Moreover, in all the cases except that of Martin v. State, as we have already stated, motions were made to set aside the sheriff’s return on the special venire facias issued under the orders of the court on .the ground that the sheriff, in summoning talesmen in execution of this order, had discriminated against appellants on account of their race and color by refusing to summon any colored man to serve on the jury, solely because of his color, and praying the court to hear evidence thereon. The court refused such prayer and overruled the motions. We are all of the opinion that, under the above authorities, the court erred in refusing to hear evidence and in overruling the motions to set aside the sheriff’s return on the special venire facias. This error alone would cause a reversal of all the cases in which the motion was made, towit, all the cases except that of Martin v. State. See Whitney v. State, supra.

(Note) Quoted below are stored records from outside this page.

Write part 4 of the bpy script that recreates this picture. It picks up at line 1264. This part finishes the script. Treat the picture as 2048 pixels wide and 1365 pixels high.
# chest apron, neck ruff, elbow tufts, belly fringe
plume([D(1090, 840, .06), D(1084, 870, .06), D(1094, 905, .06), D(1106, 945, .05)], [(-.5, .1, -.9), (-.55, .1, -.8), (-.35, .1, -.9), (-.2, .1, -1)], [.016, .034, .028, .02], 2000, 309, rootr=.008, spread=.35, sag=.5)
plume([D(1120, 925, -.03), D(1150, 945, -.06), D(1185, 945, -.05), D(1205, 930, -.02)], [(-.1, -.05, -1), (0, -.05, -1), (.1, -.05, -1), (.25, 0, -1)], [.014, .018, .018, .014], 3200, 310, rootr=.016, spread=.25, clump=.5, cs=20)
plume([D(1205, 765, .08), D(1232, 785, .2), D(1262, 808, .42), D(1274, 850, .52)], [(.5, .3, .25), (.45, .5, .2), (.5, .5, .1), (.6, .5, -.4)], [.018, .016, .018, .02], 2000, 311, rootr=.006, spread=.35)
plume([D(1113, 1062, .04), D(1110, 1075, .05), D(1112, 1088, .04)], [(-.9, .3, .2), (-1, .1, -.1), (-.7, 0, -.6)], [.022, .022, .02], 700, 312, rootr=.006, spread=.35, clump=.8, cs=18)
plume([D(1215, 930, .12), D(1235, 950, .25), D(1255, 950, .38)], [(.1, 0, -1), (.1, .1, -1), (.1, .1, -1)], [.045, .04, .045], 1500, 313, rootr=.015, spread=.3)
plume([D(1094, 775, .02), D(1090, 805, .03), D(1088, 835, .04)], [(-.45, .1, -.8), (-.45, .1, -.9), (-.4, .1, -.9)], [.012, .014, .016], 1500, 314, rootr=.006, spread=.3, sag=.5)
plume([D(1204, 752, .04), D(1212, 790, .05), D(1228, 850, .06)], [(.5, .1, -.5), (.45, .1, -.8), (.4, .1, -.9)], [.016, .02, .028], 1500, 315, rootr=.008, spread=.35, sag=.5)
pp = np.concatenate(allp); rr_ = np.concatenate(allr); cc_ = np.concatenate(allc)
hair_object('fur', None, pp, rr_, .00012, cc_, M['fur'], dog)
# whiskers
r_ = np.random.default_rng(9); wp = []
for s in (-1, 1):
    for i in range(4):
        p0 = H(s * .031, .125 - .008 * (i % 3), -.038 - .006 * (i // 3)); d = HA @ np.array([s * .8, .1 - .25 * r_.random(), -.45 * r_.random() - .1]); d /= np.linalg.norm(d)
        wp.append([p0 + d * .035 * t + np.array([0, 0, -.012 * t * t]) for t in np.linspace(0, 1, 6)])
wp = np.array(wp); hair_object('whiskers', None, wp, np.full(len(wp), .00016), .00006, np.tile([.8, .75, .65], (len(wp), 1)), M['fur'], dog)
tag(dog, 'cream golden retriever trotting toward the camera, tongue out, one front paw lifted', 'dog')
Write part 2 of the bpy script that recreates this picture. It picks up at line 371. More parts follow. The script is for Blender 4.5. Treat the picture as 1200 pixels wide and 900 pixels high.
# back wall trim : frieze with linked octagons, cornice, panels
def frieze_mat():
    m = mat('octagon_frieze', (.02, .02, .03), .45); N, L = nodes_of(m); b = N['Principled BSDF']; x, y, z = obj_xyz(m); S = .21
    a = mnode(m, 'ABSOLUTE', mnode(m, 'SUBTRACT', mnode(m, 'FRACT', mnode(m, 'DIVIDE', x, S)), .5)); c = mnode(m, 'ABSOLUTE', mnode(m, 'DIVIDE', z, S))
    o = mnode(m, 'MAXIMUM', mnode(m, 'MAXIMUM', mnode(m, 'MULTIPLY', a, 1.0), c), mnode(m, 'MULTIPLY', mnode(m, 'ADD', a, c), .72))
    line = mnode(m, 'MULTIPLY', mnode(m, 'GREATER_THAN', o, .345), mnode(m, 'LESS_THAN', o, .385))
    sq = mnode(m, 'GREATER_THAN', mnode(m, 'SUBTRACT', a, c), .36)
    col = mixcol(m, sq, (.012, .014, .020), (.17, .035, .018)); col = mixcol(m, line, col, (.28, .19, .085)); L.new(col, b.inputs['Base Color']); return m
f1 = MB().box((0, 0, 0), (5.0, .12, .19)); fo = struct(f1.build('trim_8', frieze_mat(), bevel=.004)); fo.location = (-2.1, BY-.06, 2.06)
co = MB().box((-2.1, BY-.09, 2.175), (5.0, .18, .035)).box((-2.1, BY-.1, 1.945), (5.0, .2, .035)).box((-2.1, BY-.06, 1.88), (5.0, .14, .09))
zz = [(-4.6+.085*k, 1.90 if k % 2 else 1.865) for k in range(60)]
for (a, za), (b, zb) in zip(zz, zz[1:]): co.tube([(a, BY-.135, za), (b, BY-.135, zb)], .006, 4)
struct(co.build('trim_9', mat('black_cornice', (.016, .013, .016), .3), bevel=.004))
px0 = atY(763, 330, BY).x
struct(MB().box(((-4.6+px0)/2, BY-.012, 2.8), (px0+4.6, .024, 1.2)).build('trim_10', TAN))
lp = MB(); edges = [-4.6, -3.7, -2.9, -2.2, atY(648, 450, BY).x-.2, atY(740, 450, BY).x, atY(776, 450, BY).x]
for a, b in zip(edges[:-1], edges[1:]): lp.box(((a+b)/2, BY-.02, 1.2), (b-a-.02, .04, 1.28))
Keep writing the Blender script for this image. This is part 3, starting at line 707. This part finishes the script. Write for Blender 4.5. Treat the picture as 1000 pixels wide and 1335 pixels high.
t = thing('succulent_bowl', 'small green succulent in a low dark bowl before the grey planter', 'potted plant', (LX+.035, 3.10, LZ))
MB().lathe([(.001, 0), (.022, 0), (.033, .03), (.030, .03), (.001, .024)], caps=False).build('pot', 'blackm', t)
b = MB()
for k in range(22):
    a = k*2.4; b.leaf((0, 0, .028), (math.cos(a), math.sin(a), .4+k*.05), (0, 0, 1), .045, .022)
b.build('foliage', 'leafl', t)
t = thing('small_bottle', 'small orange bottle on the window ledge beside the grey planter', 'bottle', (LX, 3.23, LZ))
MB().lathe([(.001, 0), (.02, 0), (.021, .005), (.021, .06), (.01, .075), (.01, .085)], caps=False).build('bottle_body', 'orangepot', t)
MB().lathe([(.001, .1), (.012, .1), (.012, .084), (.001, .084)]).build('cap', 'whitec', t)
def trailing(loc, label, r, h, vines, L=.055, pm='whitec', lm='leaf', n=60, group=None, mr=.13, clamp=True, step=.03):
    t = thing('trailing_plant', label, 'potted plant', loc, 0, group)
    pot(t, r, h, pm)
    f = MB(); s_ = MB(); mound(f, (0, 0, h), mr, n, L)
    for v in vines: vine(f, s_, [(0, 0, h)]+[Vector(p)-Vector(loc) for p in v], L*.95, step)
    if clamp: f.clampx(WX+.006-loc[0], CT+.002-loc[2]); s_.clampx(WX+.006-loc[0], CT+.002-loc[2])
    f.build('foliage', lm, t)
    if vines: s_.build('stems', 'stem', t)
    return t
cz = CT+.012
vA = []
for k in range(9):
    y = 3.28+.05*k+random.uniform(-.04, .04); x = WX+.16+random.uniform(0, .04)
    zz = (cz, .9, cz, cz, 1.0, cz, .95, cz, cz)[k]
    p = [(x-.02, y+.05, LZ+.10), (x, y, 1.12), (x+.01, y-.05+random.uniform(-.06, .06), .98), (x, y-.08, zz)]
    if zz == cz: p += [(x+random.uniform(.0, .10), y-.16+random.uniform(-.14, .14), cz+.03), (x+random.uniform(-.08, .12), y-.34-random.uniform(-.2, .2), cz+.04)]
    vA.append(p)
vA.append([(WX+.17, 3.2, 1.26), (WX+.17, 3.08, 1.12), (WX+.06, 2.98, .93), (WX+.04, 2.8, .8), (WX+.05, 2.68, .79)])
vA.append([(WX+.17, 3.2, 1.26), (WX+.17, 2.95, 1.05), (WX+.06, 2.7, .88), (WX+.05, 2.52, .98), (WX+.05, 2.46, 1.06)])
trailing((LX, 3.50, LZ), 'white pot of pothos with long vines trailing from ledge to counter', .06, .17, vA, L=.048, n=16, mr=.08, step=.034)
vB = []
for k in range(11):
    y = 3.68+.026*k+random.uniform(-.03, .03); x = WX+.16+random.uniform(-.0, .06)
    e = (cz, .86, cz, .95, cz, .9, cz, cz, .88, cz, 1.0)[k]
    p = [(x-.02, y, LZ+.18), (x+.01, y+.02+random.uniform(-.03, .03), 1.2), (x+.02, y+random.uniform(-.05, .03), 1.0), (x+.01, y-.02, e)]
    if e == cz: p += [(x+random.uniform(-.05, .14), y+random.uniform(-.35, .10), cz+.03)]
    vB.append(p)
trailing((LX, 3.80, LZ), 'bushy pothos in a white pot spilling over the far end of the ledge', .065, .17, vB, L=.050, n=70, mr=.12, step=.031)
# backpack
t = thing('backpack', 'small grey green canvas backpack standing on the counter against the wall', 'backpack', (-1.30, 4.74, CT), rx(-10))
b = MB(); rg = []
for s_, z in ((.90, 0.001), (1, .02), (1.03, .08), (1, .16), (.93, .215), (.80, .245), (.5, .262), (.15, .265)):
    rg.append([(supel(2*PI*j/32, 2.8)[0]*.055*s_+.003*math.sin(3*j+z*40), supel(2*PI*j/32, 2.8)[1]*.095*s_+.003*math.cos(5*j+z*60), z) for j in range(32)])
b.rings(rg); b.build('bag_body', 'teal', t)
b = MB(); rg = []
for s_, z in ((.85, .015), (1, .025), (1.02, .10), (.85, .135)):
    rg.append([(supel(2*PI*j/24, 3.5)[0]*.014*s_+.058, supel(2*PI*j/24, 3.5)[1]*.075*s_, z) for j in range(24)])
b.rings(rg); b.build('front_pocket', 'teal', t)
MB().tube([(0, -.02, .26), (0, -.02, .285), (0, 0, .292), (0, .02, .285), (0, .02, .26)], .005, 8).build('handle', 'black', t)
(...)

IV.. Various other assignments of error are made in the motions for new trial in these cases. It would unduly extend this opinion to discuss them, and we do not deem it necessary to do so for the reason that the causes for the errors indicated must he reversed and remanded for a new trial, and on a new trial the other errors assigned may not occur at all. Precisely the same questions may not be presented. We therefore do not express an opinion on other assignments of error. We refrain from commenting upon the testimony, because in the new trials the testimony may be different, or there may be still further developments.

For the errors mentioned the judgments are reversed and the causes are remanded for new trials.